Carmela loves sweets, she confesses over a steaming cinnamon-topped cappuccino. “I love being here, doing what I do.” When pressed for her favorite, she sighs, as though the decision is a tough one. “Well,” she says, “have you had my white chocolate cannoli? That would be my favorite.”

Egidos famous sesame cookies
Photo 1: Egidos famous sesame cookies
Photo 2: White Chocolate-dipped cannoli

Egidio Pastry Shop has operated on the corner of 187th, just off Arthur Avenue in the Belmont section of the Bronx since 1912. Today, Carmela offers a wide range of Italian pastries, including cannoli, pignoli, biscotti, zeppole and sfogliatelle. She has some new additions as well, Red velvet cake, fruit-topped cheesecake and mini pumpkin pies are not traditional Italian desserts, but Carmela has added them to meet the needs of the neighborhood’s changing clientele. When asked how she develops new recipes, she says “We create one, try it out, then change it till it’s good.” From the way she speaks, Carmela has a definite sense of what makes a pastry pass muster. Still, despite the occasional new item, the heart of Egidio will always be Italian pastries, and specifically, cannoli.

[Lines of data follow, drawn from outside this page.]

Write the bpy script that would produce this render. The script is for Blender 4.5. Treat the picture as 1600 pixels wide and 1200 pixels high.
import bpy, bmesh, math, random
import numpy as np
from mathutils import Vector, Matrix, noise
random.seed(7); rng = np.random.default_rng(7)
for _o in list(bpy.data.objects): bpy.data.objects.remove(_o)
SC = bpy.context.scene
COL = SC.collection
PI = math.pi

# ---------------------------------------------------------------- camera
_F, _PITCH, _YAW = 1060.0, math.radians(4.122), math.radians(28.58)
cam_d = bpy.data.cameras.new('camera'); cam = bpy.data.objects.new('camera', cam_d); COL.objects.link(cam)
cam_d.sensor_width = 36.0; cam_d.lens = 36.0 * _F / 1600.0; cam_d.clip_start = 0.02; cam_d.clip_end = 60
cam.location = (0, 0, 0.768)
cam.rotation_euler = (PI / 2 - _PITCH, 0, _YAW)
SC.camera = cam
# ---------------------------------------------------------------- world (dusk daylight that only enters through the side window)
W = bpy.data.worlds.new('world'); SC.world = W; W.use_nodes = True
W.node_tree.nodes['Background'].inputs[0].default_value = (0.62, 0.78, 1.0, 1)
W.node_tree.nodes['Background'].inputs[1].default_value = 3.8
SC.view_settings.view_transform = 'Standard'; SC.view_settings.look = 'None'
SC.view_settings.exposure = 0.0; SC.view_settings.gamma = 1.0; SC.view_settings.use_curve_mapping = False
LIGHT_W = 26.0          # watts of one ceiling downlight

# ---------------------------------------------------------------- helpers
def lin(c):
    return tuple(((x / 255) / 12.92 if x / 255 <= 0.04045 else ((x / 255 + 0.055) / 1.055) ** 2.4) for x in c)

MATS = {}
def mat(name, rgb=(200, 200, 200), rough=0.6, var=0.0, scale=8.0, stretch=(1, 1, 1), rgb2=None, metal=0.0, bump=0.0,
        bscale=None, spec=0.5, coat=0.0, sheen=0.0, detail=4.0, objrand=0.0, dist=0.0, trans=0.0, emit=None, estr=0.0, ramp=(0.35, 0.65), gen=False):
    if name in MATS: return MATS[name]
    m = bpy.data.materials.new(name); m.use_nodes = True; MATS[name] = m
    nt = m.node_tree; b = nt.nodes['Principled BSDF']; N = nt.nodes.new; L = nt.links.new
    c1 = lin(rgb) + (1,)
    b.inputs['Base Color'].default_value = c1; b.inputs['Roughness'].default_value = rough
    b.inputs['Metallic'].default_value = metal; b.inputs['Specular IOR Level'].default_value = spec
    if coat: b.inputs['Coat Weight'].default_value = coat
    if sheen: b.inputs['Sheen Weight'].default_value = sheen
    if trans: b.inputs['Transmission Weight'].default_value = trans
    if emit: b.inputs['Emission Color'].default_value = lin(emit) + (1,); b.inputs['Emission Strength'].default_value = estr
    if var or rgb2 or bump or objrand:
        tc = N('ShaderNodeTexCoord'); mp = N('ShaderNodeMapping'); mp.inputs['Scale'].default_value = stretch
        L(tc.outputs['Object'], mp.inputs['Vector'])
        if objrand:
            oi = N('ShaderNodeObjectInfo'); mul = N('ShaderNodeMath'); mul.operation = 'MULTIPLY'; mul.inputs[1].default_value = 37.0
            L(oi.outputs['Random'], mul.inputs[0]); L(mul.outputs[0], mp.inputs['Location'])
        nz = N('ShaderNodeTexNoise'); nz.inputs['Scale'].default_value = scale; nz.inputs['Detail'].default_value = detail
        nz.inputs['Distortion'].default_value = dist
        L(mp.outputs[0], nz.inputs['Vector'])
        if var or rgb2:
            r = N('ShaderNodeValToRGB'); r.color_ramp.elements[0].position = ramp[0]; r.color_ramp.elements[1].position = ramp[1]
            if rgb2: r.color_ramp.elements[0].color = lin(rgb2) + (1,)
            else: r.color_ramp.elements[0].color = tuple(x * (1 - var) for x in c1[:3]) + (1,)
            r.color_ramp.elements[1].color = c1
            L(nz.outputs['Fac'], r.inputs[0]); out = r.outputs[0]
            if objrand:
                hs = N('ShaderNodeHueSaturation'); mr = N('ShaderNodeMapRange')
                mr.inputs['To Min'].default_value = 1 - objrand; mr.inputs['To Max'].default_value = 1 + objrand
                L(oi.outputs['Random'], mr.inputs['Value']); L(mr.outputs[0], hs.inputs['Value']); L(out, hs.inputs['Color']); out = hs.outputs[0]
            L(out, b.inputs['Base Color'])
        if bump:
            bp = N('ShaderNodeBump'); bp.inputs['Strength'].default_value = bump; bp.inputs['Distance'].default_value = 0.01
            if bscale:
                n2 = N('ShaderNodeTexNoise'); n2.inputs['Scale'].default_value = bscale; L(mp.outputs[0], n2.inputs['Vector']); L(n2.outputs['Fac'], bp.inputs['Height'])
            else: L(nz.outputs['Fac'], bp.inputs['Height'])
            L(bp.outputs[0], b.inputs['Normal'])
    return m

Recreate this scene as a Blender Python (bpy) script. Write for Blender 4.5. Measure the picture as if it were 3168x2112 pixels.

No one knows exactly how many cannoli Egidio produces a week. Carmela shows me the rows and rows of baking racks lined with shells, but when asked for an estimate, everyone shrugs. The shop is open seven days a week and the large oven cranks out cannoli shells by the hundreds. Though the heaping piles of cannoli lining the display cases make the process seem deceptively simple, the art of making cannoli takes several days.

On the first day, the dough is prepared in vast mixing bowls. On the second, it’s stretched on oversized rollers until it reaches the desired thinness. Then the dough is wrapped on wooden sticks resembling cigars in size and length. Carmela prefers the old wooden sticks that have been used for generations at Egidio because of their resistance to high heat. They smell of burnt wood and powdered sugar, a surprising combination that promises deliciousness. The sticks are dropped into cages and are then plunged into the fryer until they float. While the shells cool, the ricotta impastata is mixed with sugar and chocolate chips to form the famous cream filling. When I inquire about the term impastata, Carmela says the water is squeezed out of this particular type of ricotta before the blocks are formed, because cheese that’s too watery can ruin a good pastry. Next, the bakers add what Carmela will only name as, “secrets from her own recipe,” before the shells are piped with the rich filling. Her favorite flavor? A variety she developed herself, a white chocolate chip cannoli. She explains how the chocolate chips in the traditional cream blend so well with the white chocolate-dipped shell, producing a combination of flavors that’s sweet but not overwhelmingly so. In listening to her speak, it’s evident that attention to detail, and to taste, are prominent in all she creates.

What’s also obvious, interlaced into all Carmela does, is that she loves people just as much as she loves pastry. In the hours I’m at the shop, it’s rare that a customer enters alone. Couples stroll in hand in hand, and linger at the marble topped tables, sharing a treat and quiet conversation. A trio of young girls announces they’re on their way to visit their nonna, and scores of adults order cookies to take to Sunday dinner. Some are regular customers and others are tourists who want to see the famous shop for themselves. Woven through all these interactions is Carmela, happy to advise an indecisive customer in one moment and cut a slice of cake for a friend in the next. Connecting people is what brings Carmela the most satisfaction, whether it’s to each other, “You need housing?” she asks a young grad. “Tell me what you need. I’ll ask around,” or to a hand-crafted treat. As the shirts worn by Egidio’s staff remind, “Life is uncertain, so eat dessert first." Heeding that advice is guaranteed to please.